■ Directions
Every record must be repeated exactly, with no omission.
— Start —
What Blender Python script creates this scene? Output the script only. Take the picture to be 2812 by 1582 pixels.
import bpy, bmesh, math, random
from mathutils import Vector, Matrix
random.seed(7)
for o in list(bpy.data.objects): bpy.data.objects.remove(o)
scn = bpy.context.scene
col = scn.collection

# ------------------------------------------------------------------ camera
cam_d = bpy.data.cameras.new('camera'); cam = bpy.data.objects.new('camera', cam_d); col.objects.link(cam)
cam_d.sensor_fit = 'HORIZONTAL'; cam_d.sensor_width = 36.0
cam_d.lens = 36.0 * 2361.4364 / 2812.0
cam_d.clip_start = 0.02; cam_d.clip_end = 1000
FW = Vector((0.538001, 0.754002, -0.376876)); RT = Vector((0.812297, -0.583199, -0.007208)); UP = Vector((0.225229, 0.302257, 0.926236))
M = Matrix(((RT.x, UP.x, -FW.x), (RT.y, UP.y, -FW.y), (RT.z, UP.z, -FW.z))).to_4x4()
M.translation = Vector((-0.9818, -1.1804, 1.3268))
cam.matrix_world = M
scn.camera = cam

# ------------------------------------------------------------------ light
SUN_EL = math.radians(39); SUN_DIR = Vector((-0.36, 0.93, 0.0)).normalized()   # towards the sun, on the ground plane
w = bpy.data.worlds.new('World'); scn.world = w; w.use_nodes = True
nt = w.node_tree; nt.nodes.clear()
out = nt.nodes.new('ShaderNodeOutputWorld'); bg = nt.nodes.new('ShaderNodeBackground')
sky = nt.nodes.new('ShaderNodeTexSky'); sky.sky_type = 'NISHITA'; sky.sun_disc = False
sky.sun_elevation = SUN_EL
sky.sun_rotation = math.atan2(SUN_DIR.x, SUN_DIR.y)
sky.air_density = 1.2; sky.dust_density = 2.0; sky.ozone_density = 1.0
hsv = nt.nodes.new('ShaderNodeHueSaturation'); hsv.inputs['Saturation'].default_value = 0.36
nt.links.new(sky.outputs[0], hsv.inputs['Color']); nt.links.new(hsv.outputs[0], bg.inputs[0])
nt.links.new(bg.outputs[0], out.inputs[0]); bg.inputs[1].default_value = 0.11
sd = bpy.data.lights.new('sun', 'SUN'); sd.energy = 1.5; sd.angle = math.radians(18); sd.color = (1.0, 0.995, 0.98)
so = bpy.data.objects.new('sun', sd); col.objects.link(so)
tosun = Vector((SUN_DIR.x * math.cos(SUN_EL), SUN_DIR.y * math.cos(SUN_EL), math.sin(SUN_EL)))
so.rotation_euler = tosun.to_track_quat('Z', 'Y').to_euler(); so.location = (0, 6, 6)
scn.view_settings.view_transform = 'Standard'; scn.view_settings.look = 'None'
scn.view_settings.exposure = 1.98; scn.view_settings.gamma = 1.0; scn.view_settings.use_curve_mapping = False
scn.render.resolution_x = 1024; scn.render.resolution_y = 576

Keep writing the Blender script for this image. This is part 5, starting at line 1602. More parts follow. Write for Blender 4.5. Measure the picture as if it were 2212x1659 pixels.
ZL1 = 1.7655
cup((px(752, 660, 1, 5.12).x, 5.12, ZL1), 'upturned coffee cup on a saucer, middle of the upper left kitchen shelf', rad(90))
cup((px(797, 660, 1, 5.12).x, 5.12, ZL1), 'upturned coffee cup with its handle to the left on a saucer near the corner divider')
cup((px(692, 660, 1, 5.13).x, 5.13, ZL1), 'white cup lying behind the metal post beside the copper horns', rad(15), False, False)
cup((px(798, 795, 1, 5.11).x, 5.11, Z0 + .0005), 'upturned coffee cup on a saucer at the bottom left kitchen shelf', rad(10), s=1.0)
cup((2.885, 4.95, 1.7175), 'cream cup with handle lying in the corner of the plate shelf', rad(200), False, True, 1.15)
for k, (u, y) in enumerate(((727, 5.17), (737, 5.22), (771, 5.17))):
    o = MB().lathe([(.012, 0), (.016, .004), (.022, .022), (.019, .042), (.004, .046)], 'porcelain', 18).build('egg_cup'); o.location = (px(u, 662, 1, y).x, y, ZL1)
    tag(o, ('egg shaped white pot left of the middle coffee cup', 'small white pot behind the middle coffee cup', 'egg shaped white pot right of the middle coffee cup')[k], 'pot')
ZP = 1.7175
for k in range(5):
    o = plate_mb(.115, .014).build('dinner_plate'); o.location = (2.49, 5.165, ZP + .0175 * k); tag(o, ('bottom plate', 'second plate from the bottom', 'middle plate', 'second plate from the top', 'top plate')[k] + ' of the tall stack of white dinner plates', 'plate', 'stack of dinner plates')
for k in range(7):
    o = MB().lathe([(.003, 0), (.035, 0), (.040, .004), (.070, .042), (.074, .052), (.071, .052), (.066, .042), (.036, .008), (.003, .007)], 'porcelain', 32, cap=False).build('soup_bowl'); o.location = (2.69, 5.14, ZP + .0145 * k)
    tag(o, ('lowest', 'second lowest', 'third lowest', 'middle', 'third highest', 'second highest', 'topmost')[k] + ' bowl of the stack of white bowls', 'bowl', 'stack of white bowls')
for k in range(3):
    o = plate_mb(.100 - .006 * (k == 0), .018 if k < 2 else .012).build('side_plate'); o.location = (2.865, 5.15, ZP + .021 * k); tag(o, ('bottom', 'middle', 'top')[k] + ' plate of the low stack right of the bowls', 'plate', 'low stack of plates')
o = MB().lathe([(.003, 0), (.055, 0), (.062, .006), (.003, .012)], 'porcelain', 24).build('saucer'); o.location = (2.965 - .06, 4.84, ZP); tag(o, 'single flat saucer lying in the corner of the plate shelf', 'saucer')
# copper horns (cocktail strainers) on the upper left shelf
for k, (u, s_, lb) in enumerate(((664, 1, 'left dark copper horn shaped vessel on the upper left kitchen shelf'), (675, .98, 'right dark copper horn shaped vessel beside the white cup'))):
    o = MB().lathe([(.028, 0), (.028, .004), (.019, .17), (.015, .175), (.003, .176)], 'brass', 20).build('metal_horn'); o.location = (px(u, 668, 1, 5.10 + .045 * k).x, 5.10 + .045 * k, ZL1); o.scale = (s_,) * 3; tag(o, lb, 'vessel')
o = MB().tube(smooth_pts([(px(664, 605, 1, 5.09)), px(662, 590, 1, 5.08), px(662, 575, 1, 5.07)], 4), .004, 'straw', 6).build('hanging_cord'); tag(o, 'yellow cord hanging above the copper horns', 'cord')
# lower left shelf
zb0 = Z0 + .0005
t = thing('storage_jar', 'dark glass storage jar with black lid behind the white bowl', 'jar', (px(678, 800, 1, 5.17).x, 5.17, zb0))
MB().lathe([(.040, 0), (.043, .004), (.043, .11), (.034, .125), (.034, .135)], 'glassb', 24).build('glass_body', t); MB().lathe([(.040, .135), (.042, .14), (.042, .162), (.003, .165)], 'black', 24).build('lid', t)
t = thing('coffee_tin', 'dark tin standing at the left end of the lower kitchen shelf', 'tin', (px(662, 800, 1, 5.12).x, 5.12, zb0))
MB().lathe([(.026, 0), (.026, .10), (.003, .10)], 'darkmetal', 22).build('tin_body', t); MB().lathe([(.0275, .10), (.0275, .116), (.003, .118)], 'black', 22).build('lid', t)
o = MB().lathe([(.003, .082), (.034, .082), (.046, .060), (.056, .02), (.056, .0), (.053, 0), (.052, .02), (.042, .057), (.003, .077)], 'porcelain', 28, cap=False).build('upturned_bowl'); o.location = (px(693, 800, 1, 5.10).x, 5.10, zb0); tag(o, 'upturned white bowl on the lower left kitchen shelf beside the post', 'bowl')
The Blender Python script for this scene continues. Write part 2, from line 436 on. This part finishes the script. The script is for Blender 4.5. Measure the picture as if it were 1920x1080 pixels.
— End —
■ The solution
What Blender Python script creates this scene? Output the script only. Take the picture to be 2812 by 1582 pixels.
import bpy, bmesh, math, random
from mathutils import Vector, Matrix
random.seed(7)
for o in list(bpy.data.objects): bpy.data.objects.remove(o)
scn = bpy.context.scene
col = scn.collection

# ------------------------------------------------------------------ camera
cam_d = bpy.data.cameras.new('camera'); cam = bpy.data.objects.new('camera', cam_d); col.objects.link(cam)
cam_d.sensor_fit = 'HORIZONTAL'; cam_d.sensor_width = 36.0
cam_d.lens = 36.0 * 2361.4364 / 2812.0
cam_d.clip_start = 0.02; cam_d.clip_end = 1000
FW = Vector((0.538001, 0.754002, -0.376876)); RT = Vector((0.812297, -0.583199, -0.007208)); UP = Vector((0.225229, 0.302257, 0.926236))
M = Matrix(((RT.x, UP.x, -FW.x), (RT.y, UP.y, -FW.y), (RT.z, UP.z, -FW.z))).to_4x4()
M.translation = Vector((-0.9818, -1.1804, 1.3268))
cam.matrix_world = M
scn.camera = cam

# ------------------------------------------------------------------ light
SUN_EL = math.radians(39); SUN_DIR = Vector((-0.36, 0.93, 0.0)).normalized()   # towards the sun, on the ground plane
w = bpy.data.worlds.new('World'); scn.world = w; w.use_nodes = True
nt = w.node_tree; nt.nodes.clear()
out = nt.nodes.new('ShaderNodeOutputWorld'); bg = nt.nodes.new('ShaderNodeBackground')
sky = nt.nodes.new('ShaderNodeTexSky'); sky.sky_type = 'NISHITA'; sky.sun_disc = False
sky.sun_elevation = SUN_EL
sky.sun_rotation = math.atan2(SUN_DIR.x, SUN_DIR.y)
sky.air_density = 1.2; sky.dust_density = 2.0; sky.ozone_density = 1.0
hsv = nt.nodes.new('ShaderNodeHueSaturation'); hsv.inputs['Saturation'].default_value = 0.36
nt.links.new(sky.outputs[0], hsv.inputs['Color']); nt.links.new(hsv.outputs[0], bg.inputs[0])
nt.links.new(bg.outputs[0], out.inputs[0]); bg.inputs[1].default_value = 0.11
sd = bpy.data.lights.new('sun', 'SUN'); sd.energy = 1.5; sd.angle = math.radians(18); sd.color = (1.0, 0.995, 0.98)
so = bpy.data.objects.new('sun', sd); col.objects.link(so)
tosun = Vector((SUN_DIR.x * math.cos(SUN_EL), SUN_DIR.y * math.cos(SUN_EL), math.sin(SUN_EL)))
so.rotation_euler = tosun.to_track_quat('Z', 'Y').to_euler(); so.location = (0, 6, 6)
scn.view_settings.view_transform = 'Standard'; scn.view_settings.look = 'None'
scn.view_settings.exposure = 1.98; scn.view_settings.gamma = 1.0; scn.view_settings.use_curve_mapping = False
scn.render.resolution_x = 1024; scn.render.resolution_y = 576

Keep writing the Blender script for this image. This is part 5, starting at line 1602. More parts follow. Write for Blender 4.5. Measure the picture as if it were 2212x1659 pixels.
ZL1 = 1.7655
cup((px(752, 660, 1, 5.12).x, 5.12, ZL1), 'upturned coffee cup on a saucer, middle of the upper left kitchen shelf', rad(90))
cup((px(797, 660, 1, 5.12).x, 5.12, ZL1), 'upturned coffee cup with its handle to the left on a saucer near the corner divider')
cup((px(692, 660, 1, 5.13).x, 5.13, ZL1), 'white cup lying behind the metal post beside the copper horns', rad(15), False, False)
cup((px(798, 795, 1, 5.11).x, 5.11, Z0 + .0005), 'upturned coffee cup on a saucer at the bottom left kitchen shelf', rad(10), s=1.0)
cup((2.885, 4.95, 1.7175), 'cream cup with handle lying in the corner of the plate shelf', rad(200), False, True, 1.15)
for k, (u, y) in enumerate(((727, 5.17), (737, 5.22), (771, 5.17))):
    o = MB().lathe([(.012, 0), (.016, .004), (.022, .022), (.019, .042), (.004, .046)], 'porcelain', 18).build('egg_cup'); o.location = (px(u, 662, 1, y).x, y, ZL1)
    tag(o, ('egg shaped white pot left of the middle coffee cup', 'small white pot behind the middle coffee cup', 'egg shaped white pot right of the middle coffee cup')[k], 'pot')
ZP = 1.7175
for k in range(5):
    o = plate_mb(.115, .014).build('dinner_plate'); o.location = (2.49, 5.165, ZP + .0175 * k); tag(o, ('bottom plate', 'second plate from the bottom', 'middle plate', 'second plate from the top', 'top plate')[k] + ' of the tall stack of white dinner plates', 'plate', 'stack of dinner plates')
for k in range(7):
    o = MB().lathe([(.003, 0), (.035, 0), (.040, .004), (.070, .042), (.074, .052), (.071, .052), (.066, .042), (.036, .008), (.003, .007)], 'porcelain', 32, cap=False).build('soup_bowl'); o.location = (2.69, 5.14, ZP + .0145 * k)
    tag(o, ('lowest', 'second lowest', 'third lowest', 'middle', 'third highest', 'second highest', 'topmost')[k] + ' bowl of the stack of white bowls', 'bowl', 'stack of white bowls')
for k in range(3):
    o = plate_mb(.100 - .006 * (k == 0), .018 if k < 2 else .012).build('side_plate'); o.location = (2.865, 5.15, ZP + .021 * k); tag(o, ('bottom', 'middle', 'top')[k] + ' plate of the low stack right of the bowls', 'plate', 'low stack of plates')
o = MB().lathe([(.003, 0), (.055, 0), (.062, .006), (.003, .012)], 'porcelain', 24).build('saucer'); o.location = (2.965 - .06, 4.84, ZP); tag(o, 'single flat saucer lying in the corner of the plate shelf', 'saucer')
# copper horns (cocktail strainers) on the upper left shelf
for k, (u, s_, lb) in enumerate(((664, 1, 'left dark copper horn shaped vessel on the upper left kitchen shelf'), (675, .98, 'right dark copper horn shaped vessel beside the white cup'))):
    o = MB().lathe([(.028, 0), (.028, .004), (.019, .17), (.015, .175), (.003, .176)], 'brass', 20).build('metal_horn'); o.location = (px(u, 668, 1, 5.10 + .045 * k).x, 5.10 + .045 * k, ZL1); o.scale = (s_,) * 3; tag(o, lb, 'vessel')
o = MB().tube(smooth_pts([(px(664, 605, 1, 5.09)), px(662, 590, 1, 5.08), px(662, 575, 1, 5.07)], 4), .004, 'straw', 6).build('hanging_cord'); tag(o, 'yellow cord hanging above the copper horns', 'cord')
# lower left shelf
zb0 = Z0 + .0005
t = thing('storage_jar', 'dark glass storage jar with black lid behind the white bowl', 'jar', (px(678, 800, 1, 5.17).x, 5.17, zb0))
MB().lathe([(.040, 0), (.043, .004), (.043, .11), (.034, .125), (.034, .135)], 'glassb', 24).build('glass_body', t); MB().lathe([(.040, .135), (.042, .14), (.042, .162), (.003, .165)], 'black', 24).build('lid', t)
t = thing('coffee_tin', 'dark tin standing at the left end of the lower kitchen shelf', 'tin', (px(662, 800, 1, 5.12).x, 5.12, zb0))
MB().lathe([(.026, 0), (.026, .10), (.003, .10)], 'darkmetal', 22).build('tin_body', t); MB().lathe([(.0275, .10), (.0275, .116), (.003, .118)], 'black', 22).build('lid', t)
o = MB().lathe([(.003, .082), (.034, .082), (.046, .060), (.056, .02), (.056, .0), (.053, 0), (.052, .02), (.042, .057), (.003, .077)], 'porcelain', 28, cap=False).build('upturned_bowl'); o.location = (px(693, 800, 1, 5.10).x, 5.10, zb0); tag(o, 'upturned white bowl on the lower left kitchen shelf beside the post', 'bowl')
The Blender Python script for this scene continues. Write part 2, from line 436 on. This part finishes the script. The script is for Blender 4.5. Measure the picture as if it were 1920x1080 pixels.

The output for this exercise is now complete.